* The exercise
Keep the images out and copy every entry below exactly.

___ Provided data ___

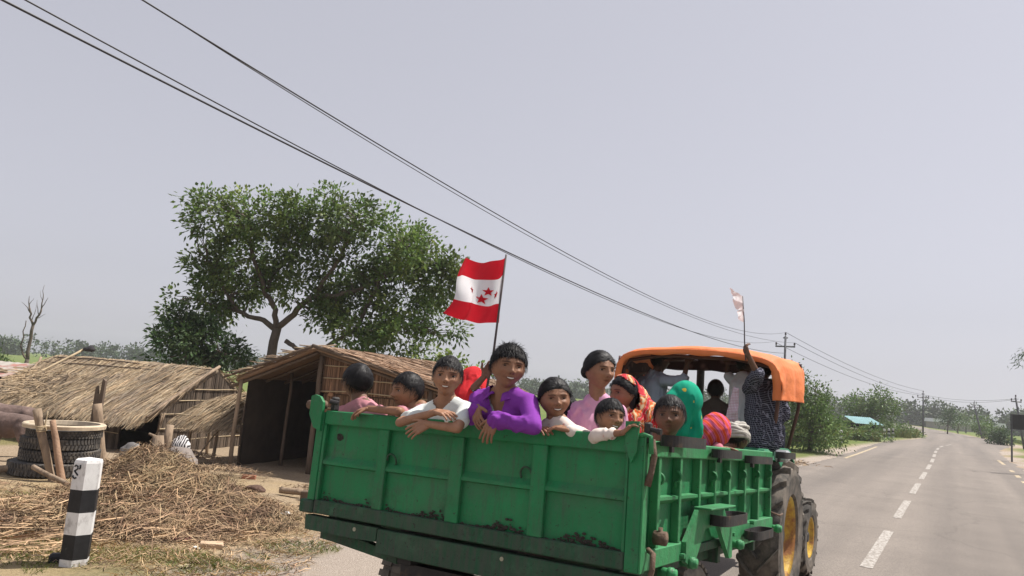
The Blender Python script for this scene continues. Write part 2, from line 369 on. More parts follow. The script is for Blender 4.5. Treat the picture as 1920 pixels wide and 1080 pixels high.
for k, o in enumerate(offs):
    e = rag[:, 0] if k == 0 else rag[:, 1] if k == 6 else 0
    p = RC2 + N2 * (o + e)[:, None] if np.ndim(e) else RC2 + N2 * o
    ov.append(np.c_[p, np.full(len(p), -.012 if k in (0, 6) else .006 - .012 * abs(o) / 3.2)])
V = np.stack(ov, 1).reshape(-1, 3); ii = np.arange(len(RC2) * 7).reshape(-1, 7)
Q = np.stack([ii[:-1, :-1], ii[:-1, 1:], ii[1:, 1:], ii[1:, :-1]], -1).reshape(-1, 4)
road = link_mesh('road', mesh_arrays('road', V, Q, smooth=True), asph); tag(road, kind='structure')
paint_w = mat('road_paint_white', (.44, .41, .375), .8, .15, 30, c2=(.215, .19, .165), c2_th=(.42, .56), c2_scale=22)
paint_y = mat('road_paint_cream', (.50, .40, .25), .8, .15, 30, c2=(.19, .17, .15), c2_th=(.46, .6), c2_scale=9)
def strip(name, s0, s1, off, w, m, n=6):
    s = np.linspace(s0, s1, n); cx = np.interp(s, S2, RC2[:, 0]); cy = np.interp(s, S2, RC2[:, 1]); nx = np.interp(s, S2, N2[:, 0]); ny = np.interp(s, S2, N2[:, 1])
    c = np.stack([cx, cy], 1); nv = np.stack([nx, ny], 1); zz = .006 - .012 * abs(off) / 3.2 + .005
    V = np.stack([np.c_[c + nv * (off - w / 2), np.full(n, zz)], np.c_[c + nv * (off + w / 2), np.full(n, zz)]], 1).reshape(-1, 3)
    Q = np.array([[2 * i, 2 * i + 1, 2 * i + 3, 2 * i + 2] for i in range(n - 1)])
    return link_mesh(name, mesh_arrays(name, V, Q), m, road)
s_at = lambda y: float(np.interp(y, RC2[:, 1], S2))
s0 = s_at(9.4) - 5.45 * 3
for k in range(14): strip('lane_dash', s0 + 5.45 * k, s0 + 5.45 * k + 3.55, 0.0, .145, paint_w)
strip('edge_line', s_at(29.5), s_at(43), -3.02, .13, paint_y, 12)
for a, c in ((17, 24.2), (26.6, 27.4), (29.0, 30.3), (32.0, 33.2), (37, 41)): strip('edge_line', s_at(a), s_at(c), 2.9, .15, paint_y, 8)

# ---------------------------------------------------------------- overhead line: poles and wires
m_pole = mat('weathered_steel', (.10, .10, .11), .6, .25, 6, metal=.3)
m_wire = mat('wire_aluminium', (.045, .045, .055), .5, .1, 5)
m_ins = mat('insulator_brown', (.06, .045, .05), .35, .1, 5)
def pole(name, x, y, top, z0, arm_z, arm_w, az, lean=(0, 0), label='', r=.085, low=True):
    e = empty(name, (x, y, z0)); tag(e, label, 'utility pole', 'utility poles along the road')
    h = top - z0; ca, sa = math.cos(az), math.sin(az)
    lx, ly = lean
    def pt(t): return np.array([lx * t / h, ly * t / h, t])
    b = MB(); b.tube([pt(-.6), pt(h * .5), pt(h)], [r * 1.15, r, r * .72], 8); b.build('pole_shaft', m_pole, e, True)
    c = pt(arm_z - z0); b = MB(); d = np.array([ca, sa, 0]) * arm_w / 2
    b.tube([c - d, c, c + d], .048, 4); b.build('crossarm', m_pole, e)
    c2 = pt(h - .12); b = MB(); b.tube([c2 - d * .24, c2 + d * .24], .04, 4); b.build('top_bracket', m_pole, e)
    for q in (c - d * .93, c + d * .93, pt(h - .03)):
        b = MB(); M = Matrix.Translation(Vector(q)); b.lathe([(0, 0), (.02, 0), (.02, .09), (.06, .1), (.065, .15), (.035, .17), (.055, .19), (.05, .24), (0, .26)], 8, M); b.build('insulator', m_ins, e, True)
    return e
pole('utility_pole', 16.89, 45.0, 6.2, -.15, 5.55, 1.15, R_(-32), label='tall steel pole with cross-arm rising just behind the orange canopy')
pole('utility_pole', 44.2, 78.5, 4.55, -.2, 4.05, 1.15, R_(-8), label='dark steel pole with cross-arm standing at the bend of the road')
pole('utility_pole', 59.2, 92.0, 4.1, -.4, 3.75, 1.5, R_(5), (-1.1, 0), 'pole leaning far to the left above the hedge on the right', .09)
pole('utility_pole', 93.1, 150.0, 4.6, -.4, 4.25, 2.2, R_(5), (0, 0), 'small far pole behind the roadside trees, right of the straight pole', .11)
pole('utility_pole', 112.2, 185.0, 4.8, -.4, 4.4, 2.4, R_(5), (0, 0), 'farthest and smallest pole on the skyline right of the bend', .12)
pole('utility_pole', 43.4, 62.0, 4.2, -.4, 3.85, 1.0, R_(10), (-.75, 0), 'leaning pole at the right edge behind the black board', .09)
def wire(a, c, sag, r, label, group, n=40):
    a = np.array(a, float); c = np.array(c, float); t = np.linspace(0, 1, n)[:, None]
    p = a + (c - a) * t; p[:, 2] -= 4 * sag * (t * (1 - t))[:, 0]
    b = MB(); b.tube(p, r, 5); o = b.build('overhead_wire', m_wire, None, True); tag(o, label, 'wire', group)
W0 = 'overhead wires crossing the sky'
wire((16.857, 45, 6.40), (-5.879, 1, 5.234), 1.24, .0085, 'upper wire of the right-hand pair, reaching the pole top', W0, 60)
wire((17.40, 44.8, 5.80), (-10.791, 1, 8.206), 1.701, .0085, 'lower wire of the right-hand pair, reaching the right insulator', W0, 60)
wire((16.38, 45.3, 5.85), (-6.581, 1, 5.061), 1.241, .008, 'thinner upper wire of the left-hand pair crossing the sky', W0, 60)
wire((16.87, 44.95, 5.139), (-6.933, 1, 5.002), .874, .012, 'thickest wire crossing the sky, lowest of the left-hand pair', W0, 60)
W1 = 'wires between the first and second pole'
wire((16.9, 45, 6.42), (44.2, 78.5, 4.75), .5, .014, 'top wire sloping down from the near pole to the pole at the bend', W1)
wire((17.38, 44.7, 5.78), (44.7, 78.4, 4.28), .5, .014, 'right-hand wire sloping down between the near pole and the bend', W1)
wire((16.4, 45.3, 5.78), (43.7, 78.6, 4.28), .55, .014, 'left-hand wire sloping down between the near pole and the bend', W1)
W2 = 'wires right of the pole at the bend'
wire((44.7, 78.4, 4.28), (42.7, 62.0, 4.1), .3, .012, 'front wire running right from the pole at the bend', W2)
wire((43.7, 78.6, 4.28), (43.0, 62.1, 4.1), .5, .012, 'sagging wire running right from the pole at the bend', W2)
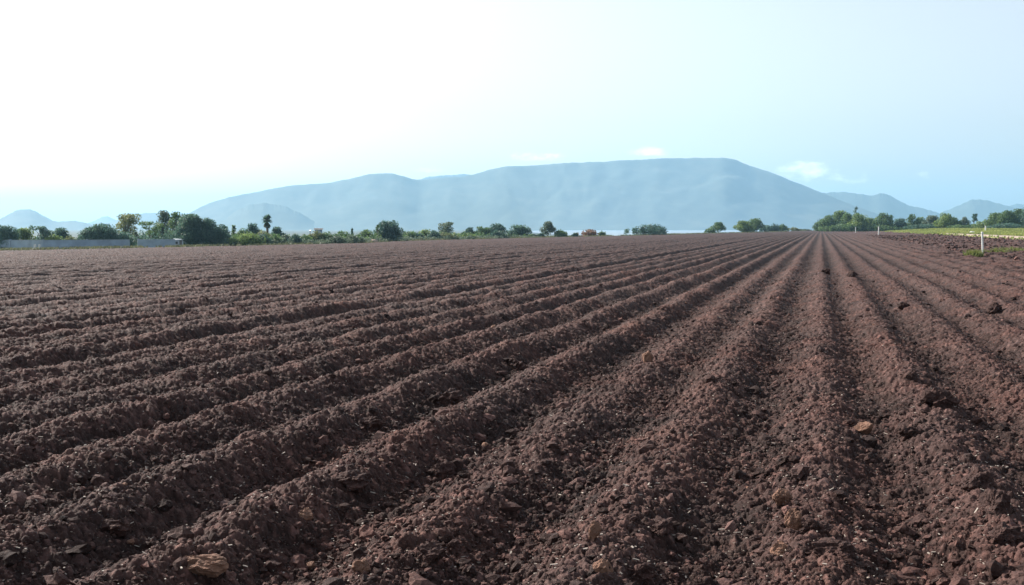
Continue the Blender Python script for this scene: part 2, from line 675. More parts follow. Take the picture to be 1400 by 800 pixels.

___

* Task response
The Blender Python script for this scene continues. Write part 2, from line 369 on. More parts follow. The script is for Blender 4.5. Treat the picture as 1920 pixels wide and 1080 pixels high.
for k, o in enumerate(offs):
    e = rag[:, 0] if k == 0 else rag[:, 1] if k == 6 else 0
    p = RC2 + N2 * (o + e)[:, None] if np.ndim(e) else RC2 + N2 * o
    ov.append(np.c_[p, np.full(len(p), -.012 if k in (0, 6) else .006 - .012 * abs(o) / 3.2)])
V = np.stack(ov, 1).reshape(-1, 3); ii = np.arange(len(RC2) * 7).reshape(-1, 7)
Q = np.stack([ii[:-1, :-1], ii[:-1, 1:], ii[1:, 1:], ii[1:, :-1]], -1).reshape(-1, 4)
road = link_mesh('road', mesh_arrays('road', V, Q, smooth=True), asph); tag(road, kind='structure')
paint_w = mat('road_paint_white', (.44, .41, .375), .8, .15, 30, c2=(.215, .19, .165), c2_th=(.42, .56), c2_scale=22)
paint_y = mat('road_paint_cream', (.50, .40, .25), .8, .15, 30, c2=(.19, .17, .15), c2_th=(.46, .6), c2_scale=9)
def strip(name, s0, s1, off, w, m, n=6):
    s = np.linspace(s0, s1, n); cx = np.interp(s, S2, RC2[:, 0]); cy = np.interp(s, S2, RC2[:, 1]); nx = np.interp(s, S2, N2[:, 0]); ny = np.interp(s, S2, N2[:, 1])
    c = np.stack([cx, cy], 1); nv = np.stack([nx, ny], 1); zz = .006 - .012 * abs(off) / 3.2 + .005
    V = np.stack([np.c_[c + nv * (off - w / 2), np.full(n, zz)], np.c_[c + nv * (off + w / 2), np.full(n, zz)]], 1).reshape(-1, 3)
    Q = np.array([[2 * i, 2 * i + 1, 2 * i + 3, 2 * i + 2] for i in range(n - 1)])
    return link_mesh(name, mesh_arrays(name, V, Q), m, road)
s_at = lambda y: float(np.interp(y, RC2[:, 1], S2))
s0 = s_at(9.4) - 5.45 * 3
for k in range(14): strip('lane_dash', s0 + 5.45 * k, s0 + 5.45 * k + 3.55, 0.0, .145, paint_w)
strip('edge_line', s_at(29.5), s_at(43), -3.02, .13, paint_y, 12)
for a, c in ((17, 24.2), (26.6, 27.4), (29.0, 30.3), (32.0, 33.2), (37, 41)): strip('edge_line', s_at(a), s_at(c), 2.9, .15, paint_y, 8)

# ---------------------------------------------------------------- overhead line: poles and wires
m_pole = mat('weathered_steel', (.10, .10, .11), .6, .25, 6, metal=.3)
m_wire = mat('wire_aluminium', (.045, .045, .055), .5, .1, 5)
m_ins = mat('insulator_brown', (.06, .045, .05), .35, .1, 5)
def pole(name, x, y, top, z0, arm_z, arm_w, az, lean=(0, 0), label='', r=.085, low=True):
    e = empty(name, (x, y, z0)); tag(e, label, 'utility pole', 'utility poles along the road')
    h = top - z0; ca, sa = math.cos(az), math.sin(az)
    lx, ly = lean
    def pt(t): return np.array([lx * t / h, ly * t / h, t])
    b = MB(); b.tube([pt(-.6), pt(h * .5), pt(h)], [r * 1.15, r, r * .72], 8); b.build('pole_shaft', m_pole, e, True)
    c = pt(arm_z - z0); b = MB(); d = np.array([ca, sa, 0]) * arm_w / 2
    b.tube([c - d, c, c + d], .048, 4); b.build('crossarm', m_pole, e)
    c2 = pt(h - .12); b = MB(); b.tube([c2 - d * .24, c2 + d * .24], .04, 4); b.build('top_bracket', m_pole, e)
    for q in (c - d * .93, c + d * .93, pt(h - .03)):
        b = MB(); M = Matrix.Translation(Vector(q)); b.lathe([(0, 0), (.02, 0), (.02, .09), (.06, .1), (.065, .15), (.035, .17), (.055, .19), (.05, .24), (0, .26)], 8, M); b.build('insulator', m_ins, e, True)
    return e
pole('utility_pole', 16.89, 45.0, 6.2, -.15, 5.55, 1.15, R_(-32), label='tall steel pole with cross-arm rising just behind the orange canopy')
pole('utility_pole', 44.2, 78.5, 4.55, -.2, 4.05, 1.15, R_(-8), label='dark steel pole with cross-arm standing at the bend of the road')
pole('utility_pole', 59.2, 92.0, 4.1, -.4, 3.75, 1.5, R_(5), (-1.1, 0), 'pole leaning far to the left above the hedge on the right', .09)
pole('utility_pole', 93.1, 150.0, 4.6, -.4, 4.25, 2.2, R_(5), (0, 0), 'small far pole behind the roadside trees, right of the straight pole', .11)
pole('utility_pole', 112.2, 185.0, 4.8, -.4, 4.4, 2.4, R_(5), (0, 0), 'farthest and smallest pole on the skyline right of the bend', .12)
pole('utility_pole', 43.4, 62.0, 4.2, -.4, 3.85, 1.0, R_(10), (-.75, 0), 'leaning pole at the right edge behind the black board', .09)
def wire(a, c, sag, r, label, group, n=40):
    a = np.array(a, float); c = np.array(c, float); t = np.linspace(0, 1, n)[:, None]
    p = a + (c - a) * t; p[:, 2] -= 4 * sag * (t * (1 - t))[:, 0]
    b = MB(); b.tube(p, r, 5); o = b.build('overhead_wire', m_wire, None, True); tag(o, label, 'wire', group)
W0 = 'overhead wires crossing the sky'
wire((16.857, 45, 6.40), (-5.879, 1, 5.234), 1.24, .0085, 'upper wire of the right-hand pair, reaching the pole top', W0, 60)
wire((17.40, 44.8, 5.80), (-10.791, 1, 8.206), 1.701, .0085, 'lower wire of the right-hand pair, reaching the right insulator', W0, 60)
wire((16.38, 45.3, 5.85), (-6.581, 1, 5.061), 1.241, .008, 'thinner upper wire of the left-hand pair crossing the sky', W0, 60)
wire((16.87, 44.95, 5.139), (-6.933, 1, 5.002), .874, .012, 'thickest wire crossing the sky, lowest of the left-hand pair', W0, 60)
W1 = 'wires between the first and second pole'
wire((16.9, 45, 6.42), (44.2, 78.5, 4.75), .5, .014, 'top wire sloping down from the near pole to the pole at the bend', W1)
wire((17.38, 44.7, 5.78), (44.7, 78.4, 4.28), .5, .014, 'right-hand wire sloping down between the near pole and the bend', W1)
wire((16.4, 45.3, 5.78), (43.7, 78.6, 4.28), .55, .014, 'left-hand wire sloping down between the near pole and the bend', W1)
W2 = 'wires right of the pole at the bend'
wire((44.7, 78.4, 4.28), (42.7, 62.0, 4.1), .3, .012, 'front wire running right from the pole at the bend', W2)
wire((43.7, 78.6, 4.28), (43.0, 62.1, 4.1), .5, .012, 'sagging wire running right from the pole at the bend', W2)
Continue the Blender Python script for this scene: part 2, from line 675. More parts follow. Take the picture to be 1400 by 800 pixels.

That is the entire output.